Carliving.info - which is also confusingly located at the url vandwellers.org - is a hideously formatted guide to the depressing world of living inside your car. As its introduction explains:

"The aim of this web site is to provide practical advice for people living in vehicles. Practical tips on how to manage living in your vehicle is what this site is about."

Two redundant websites, two redundant descriptions. How fitting!

The site is a labor of love for an Australian man named Romanadvouratrelundar (please, call him Romana!) who has dwelled in his fair share of vans. He's accrued enough know-how over the years to fill an ebook with handy tips like "put garbage bags on your windows." Here's a PDF that links to the password-protected actual PDF, a needlessly cumbersome measure to combat piracy of his free ebook, or something like that.

As Romana explains, there are two types of car-liver-inners: people who choose this lifestyle and those with no other option.
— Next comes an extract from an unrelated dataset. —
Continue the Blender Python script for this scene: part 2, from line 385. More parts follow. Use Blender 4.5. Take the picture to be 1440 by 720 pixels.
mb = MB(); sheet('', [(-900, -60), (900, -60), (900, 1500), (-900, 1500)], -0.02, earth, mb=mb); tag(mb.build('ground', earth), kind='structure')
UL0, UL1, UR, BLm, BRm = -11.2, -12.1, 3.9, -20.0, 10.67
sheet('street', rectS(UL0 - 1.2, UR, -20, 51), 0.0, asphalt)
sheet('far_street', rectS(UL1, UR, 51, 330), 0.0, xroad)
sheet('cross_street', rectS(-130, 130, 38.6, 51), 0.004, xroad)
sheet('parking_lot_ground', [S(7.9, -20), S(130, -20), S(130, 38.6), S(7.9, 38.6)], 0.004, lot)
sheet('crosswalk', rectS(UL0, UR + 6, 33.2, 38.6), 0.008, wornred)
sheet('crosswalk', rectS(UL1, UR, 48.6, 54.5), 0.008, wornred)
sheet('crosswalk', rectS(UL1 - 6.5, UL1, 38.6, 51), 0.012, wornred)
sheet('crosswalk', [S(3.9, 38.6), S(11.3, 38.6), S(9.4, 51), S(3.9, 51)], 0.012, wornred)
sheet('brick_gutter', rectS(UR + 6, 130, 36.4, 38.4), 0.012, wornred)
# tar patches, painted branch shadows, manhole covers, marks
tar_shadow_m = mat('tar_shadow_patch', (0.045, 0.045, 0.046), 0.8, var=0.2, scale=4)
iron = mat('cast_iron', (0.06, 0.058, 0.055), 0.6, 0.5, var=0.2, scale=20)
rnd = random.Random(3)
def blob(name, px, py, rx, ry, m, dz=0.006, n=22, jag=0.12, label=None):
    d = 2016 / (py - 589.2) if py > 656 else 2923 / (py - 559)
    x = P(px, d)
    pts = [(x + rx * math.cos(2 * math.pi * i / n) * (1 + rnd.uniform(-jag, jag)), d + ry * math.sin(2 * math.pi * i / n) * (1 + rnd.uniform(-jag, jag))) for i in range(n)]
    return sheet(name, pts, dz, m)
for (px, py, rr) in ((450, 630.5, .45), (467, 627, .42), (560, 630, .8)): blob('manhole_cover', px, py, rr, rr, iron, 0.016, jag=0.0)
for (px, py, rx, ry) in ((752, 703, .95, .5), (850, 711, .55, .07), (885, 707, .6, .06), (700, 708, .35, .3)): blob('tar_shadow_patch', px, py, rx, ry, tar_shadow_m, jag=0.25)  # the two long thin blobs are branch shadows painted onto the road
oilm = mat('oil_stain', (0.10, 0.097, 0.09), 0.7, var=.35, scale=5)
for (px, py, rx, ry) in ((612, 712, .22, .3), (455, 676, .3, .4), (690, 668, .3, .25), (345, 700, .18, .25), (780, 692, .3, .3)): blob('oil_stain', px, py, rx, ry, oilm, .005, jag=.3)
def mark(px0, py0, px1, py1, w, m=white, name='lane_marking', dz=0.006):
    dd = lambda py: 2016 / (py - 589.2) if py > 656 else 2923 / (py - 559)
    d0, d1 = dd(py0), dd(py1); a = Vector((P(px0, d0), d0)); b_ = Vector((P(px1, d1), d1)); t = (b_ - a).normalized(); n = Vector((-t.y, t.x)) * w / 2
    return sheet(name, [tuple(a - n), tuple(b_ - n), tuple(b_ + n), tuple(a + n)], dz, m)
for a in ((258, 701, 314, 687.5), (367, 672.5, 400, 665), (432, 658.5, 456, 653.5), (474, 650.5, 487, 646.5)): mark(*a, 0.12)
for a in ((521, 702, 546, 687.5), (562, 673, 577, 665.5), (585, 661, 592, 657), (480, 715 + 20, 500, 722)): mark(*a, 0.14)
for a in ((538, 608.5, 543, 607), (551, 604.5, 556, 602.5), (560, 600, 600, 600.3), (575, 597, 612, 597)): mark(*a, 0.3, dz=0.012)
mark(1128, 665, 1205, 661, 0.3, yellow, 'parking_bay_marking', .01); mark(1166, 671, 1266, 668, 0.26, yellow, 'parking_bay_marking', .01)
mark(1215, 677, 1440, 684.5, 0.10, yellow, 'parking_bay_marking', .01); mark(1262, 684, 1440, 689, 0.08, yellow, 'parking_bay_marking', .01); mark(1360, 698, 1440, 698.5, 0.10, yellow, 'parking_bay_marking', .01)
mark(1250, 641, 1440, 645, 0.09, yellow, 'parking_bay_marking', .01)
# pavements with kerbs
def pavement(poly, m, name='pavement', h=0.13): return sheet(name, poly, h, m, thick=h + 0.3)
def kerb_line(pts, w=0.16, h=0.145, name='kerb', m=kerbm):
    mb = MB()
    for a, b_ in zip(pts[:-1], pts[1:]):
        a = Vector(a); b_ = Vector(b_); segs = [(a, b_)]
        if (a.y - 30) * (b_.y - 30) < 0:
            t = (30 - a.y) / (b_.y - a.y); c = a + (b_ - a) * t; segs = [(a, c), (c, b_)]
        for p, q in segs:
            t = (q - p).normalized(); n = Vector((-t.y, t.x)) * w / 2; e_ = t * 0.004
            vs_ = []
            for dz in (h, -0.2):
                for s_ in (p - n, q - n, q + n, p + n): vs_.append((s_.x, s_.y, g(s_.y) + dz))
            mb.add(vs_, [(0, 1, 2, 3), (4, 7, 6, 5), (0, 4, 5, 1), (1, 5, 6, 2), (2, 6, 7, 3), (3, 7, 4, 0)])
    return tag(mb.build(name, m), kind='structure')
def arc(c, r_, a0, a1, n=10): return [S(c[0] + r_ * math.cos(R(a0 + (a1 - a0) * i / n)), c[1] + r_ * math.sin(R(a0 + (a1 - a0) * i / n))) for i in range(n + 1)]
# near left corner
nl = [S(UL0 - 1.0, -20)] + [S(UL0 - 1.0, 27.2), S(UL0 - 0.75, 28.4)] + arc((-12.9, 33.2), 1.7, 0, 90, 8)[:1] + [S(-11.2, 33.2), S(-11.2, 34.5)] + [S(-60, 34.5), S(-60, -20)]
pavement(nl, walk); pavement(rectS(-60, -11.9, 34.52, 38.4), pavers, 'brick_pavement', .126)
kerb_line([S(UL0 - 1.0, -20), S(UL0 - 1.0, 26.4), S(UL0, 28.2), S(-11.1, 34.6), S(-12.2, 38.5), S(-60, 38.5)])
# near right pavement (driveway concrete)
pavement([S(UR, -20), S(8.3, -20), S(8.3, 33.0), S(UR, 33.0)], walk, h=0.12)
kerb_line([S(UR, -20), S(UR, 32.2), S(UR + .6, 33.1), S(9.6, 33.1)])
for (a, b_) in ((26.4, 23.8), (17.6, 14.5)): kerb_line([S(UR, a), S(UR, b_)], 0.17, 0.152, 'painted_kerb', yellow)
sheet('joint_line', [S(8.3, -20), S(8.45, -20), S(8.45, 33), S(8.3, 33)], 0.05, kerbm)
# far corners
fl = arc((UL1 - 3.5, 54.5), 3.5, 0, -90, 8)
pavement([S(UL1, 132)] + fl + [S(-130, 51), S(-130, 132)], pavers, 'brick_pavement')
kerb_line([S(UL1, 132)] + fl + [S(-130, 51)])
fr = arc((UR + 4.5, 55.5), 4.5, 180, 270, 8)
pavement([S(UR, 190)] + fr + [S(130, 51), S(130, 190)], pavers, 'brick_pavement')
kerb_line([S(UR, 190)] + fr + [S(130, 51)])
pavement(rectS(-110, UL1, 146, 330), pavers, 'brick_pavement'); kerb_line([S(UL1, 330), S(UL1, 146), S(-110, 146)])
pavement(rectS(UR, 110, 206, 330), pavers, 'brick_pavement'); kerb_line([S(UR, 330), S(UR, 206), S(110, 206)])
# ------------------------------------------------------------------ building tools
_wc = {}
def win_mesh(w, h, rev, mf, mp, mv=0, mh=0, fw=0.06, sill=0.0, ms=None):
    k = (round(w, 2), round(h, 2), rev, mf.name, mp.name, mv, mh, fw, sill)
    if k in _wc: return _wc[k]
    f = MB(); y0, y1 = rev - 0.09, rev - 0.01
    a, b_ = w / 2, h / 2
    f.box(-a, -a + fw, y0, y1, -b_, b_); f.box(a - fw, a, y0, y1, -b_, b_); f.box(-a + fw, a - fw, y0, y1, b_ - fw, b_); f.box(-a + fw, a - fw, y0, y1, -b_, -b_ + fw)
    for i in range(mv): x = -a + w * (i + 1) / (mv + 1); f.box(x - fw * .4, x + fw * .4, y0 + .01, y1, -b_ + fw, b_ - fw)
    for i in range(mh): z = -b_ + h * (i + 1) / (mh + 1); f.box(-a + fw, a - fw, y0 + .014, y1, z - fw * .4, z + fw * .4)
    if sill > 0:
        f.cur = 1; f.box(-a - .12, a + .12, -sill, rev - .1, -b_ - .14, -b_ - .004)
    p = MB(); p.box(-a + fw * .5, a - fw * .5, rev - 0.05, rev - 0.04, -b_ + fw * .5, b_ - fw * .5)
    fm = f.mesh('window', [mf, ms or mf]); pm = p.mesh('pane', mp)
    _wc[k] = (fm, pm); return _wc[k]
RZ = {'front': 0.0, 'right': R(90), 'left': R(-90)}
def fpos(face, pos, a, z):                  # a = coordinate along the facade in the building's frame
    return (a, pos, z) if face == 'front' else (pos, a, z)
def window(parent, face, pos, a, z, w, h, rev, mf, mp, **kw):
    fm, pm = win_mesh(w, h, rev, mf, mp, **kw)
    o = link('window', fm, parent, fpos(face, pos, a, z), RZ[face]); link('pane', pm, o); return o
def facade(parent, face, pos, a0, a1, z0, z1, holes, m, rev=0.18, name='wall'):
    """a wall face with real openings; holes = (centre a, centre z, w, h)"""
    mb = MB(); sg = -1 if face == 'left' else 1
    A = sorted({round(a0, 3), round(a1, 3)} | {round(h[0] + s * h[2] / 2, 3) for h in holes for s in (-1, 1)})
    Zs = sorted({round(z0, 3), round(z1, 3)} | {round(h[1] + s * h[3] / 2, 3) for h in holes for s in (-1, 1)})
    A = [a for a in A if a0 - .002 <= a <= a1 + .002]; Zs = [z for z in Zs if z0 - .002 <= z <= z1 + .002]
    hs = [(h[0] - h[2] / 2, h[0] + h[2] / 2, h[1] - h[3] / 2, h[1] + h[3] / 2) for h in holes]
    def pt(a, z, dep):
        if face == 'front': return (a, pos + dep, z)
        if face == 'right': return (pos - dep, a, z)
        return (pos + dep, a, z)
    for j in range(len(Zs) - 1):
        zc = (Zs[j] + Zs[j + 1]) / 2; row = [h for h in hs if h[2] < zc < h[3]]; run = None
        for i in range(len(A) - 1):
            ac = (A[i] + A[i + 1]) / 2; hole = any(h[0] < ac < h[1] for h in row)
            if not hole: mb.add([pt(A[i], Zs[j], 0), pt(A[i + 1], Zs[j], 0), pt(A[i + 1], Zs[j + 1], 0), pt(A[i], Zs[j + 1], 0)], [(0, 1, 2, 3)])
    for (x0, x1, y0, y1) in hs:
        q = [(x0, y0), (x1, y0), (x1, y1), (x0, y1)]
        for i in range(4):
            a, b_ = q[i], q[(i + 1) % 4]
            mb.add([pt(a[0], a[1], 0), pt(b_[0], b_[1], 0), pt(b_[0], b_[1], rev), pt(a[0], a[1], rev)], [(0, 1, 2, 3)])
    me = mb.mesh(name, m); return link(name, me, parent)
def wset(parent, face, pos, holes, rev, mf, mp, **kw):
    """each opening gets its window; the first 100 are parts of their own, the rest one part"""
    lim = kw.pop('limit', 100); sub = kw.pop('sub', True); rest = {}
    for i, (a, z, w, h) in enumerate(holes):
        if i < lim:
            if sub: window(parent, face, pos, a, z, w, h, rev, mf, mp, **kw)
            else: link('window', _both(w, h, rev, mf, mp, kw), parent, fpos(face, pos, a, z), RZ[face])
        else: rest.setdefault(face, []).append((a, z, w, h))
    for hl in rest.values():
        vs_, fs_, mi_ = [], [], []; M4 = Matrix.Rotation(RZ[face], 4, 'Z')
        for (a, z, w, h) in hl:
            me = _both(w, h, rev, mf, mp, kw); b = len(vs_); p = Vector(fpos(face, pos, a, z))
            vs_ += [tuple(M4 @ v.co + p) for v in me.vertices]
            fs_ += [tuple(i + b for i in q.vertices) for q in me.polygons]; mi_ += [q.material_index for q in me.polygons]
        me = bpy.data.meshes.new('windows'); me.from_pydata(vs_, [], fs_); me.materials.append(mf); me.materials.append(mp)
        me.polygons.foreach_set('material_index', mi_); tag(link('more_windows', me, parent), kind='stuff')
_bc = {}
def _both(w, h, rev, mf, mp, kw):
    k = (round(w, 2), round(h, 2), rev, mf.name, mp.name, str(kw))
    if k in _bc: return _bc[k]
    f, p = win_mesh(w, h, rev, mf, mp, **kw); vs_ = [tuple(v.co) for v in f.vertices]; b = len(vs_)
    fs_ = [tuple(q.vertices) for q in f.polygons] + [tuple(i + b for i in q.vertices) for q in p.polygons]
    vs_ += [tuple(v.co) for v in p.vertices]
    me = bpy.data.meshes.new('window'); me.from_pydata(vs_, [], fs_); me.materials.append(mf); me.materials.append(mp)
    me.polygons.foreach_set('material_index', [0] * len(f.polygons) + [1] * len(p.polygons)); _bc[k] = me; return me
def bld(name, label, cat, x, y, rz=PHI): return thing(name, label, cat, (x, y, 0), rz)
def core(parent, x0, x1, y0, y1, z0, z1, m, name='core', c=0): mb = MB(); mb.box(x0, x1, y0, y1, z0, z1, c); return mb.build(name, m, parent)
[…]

Don't feel bad if you're part of the latter group, just keep this motivational maxim in mind: "Vandwelling is not homelessness, you have a home, it just happens to be on wheels." Which is just a step above "Hey, at least you're not dead!"

Should you find yourself living in a car, you'll want to read this primer, which highlights all the really important words in unreadable yellow. When it comes to going the toilet, ("This is something we all need to do. If you do it the wrong way, it will make your life a misery."), Romana recommends springing for a $100 portable toilet, but there are other options:

A basic bucket half filled with water and detergent will serve as a potti. It will smell though. A layer of oil on top of the water will help keep the smell down. But that can be messy. You can use a bucket filled with sand, but that gets smelly too. A bucket filled with kitty litter works pretty good. You can pee into bottles, Gatorade bottles do well.

As for food, here's how to cook beef cubes with your engine. Yum yum! "I can't see this as being a very economic way of cooking," he concludes.


So, with all the hassle and downsides involved, why in god's name would anyone want to do this by choice? As with all worthwhile human endeavors, to make other people jealous, as "Wendy the Wanderer" attests:

My relatives have always thought of me as a bit of an oddball, but brag about me anyways. Most have indicated they wish they could be like me on occasion. The longer I live, the more jealous they get ;-) At my 20th high school reunion I had just got back from a 15,000 mile trip across and all over the US. It almost made some of my classmates weep. They were stuck with high mortgages and car payments and conventional lives.

Oh, you have a nice house and family... that's cool. I shit in a bucket of cat litter. Jealous much?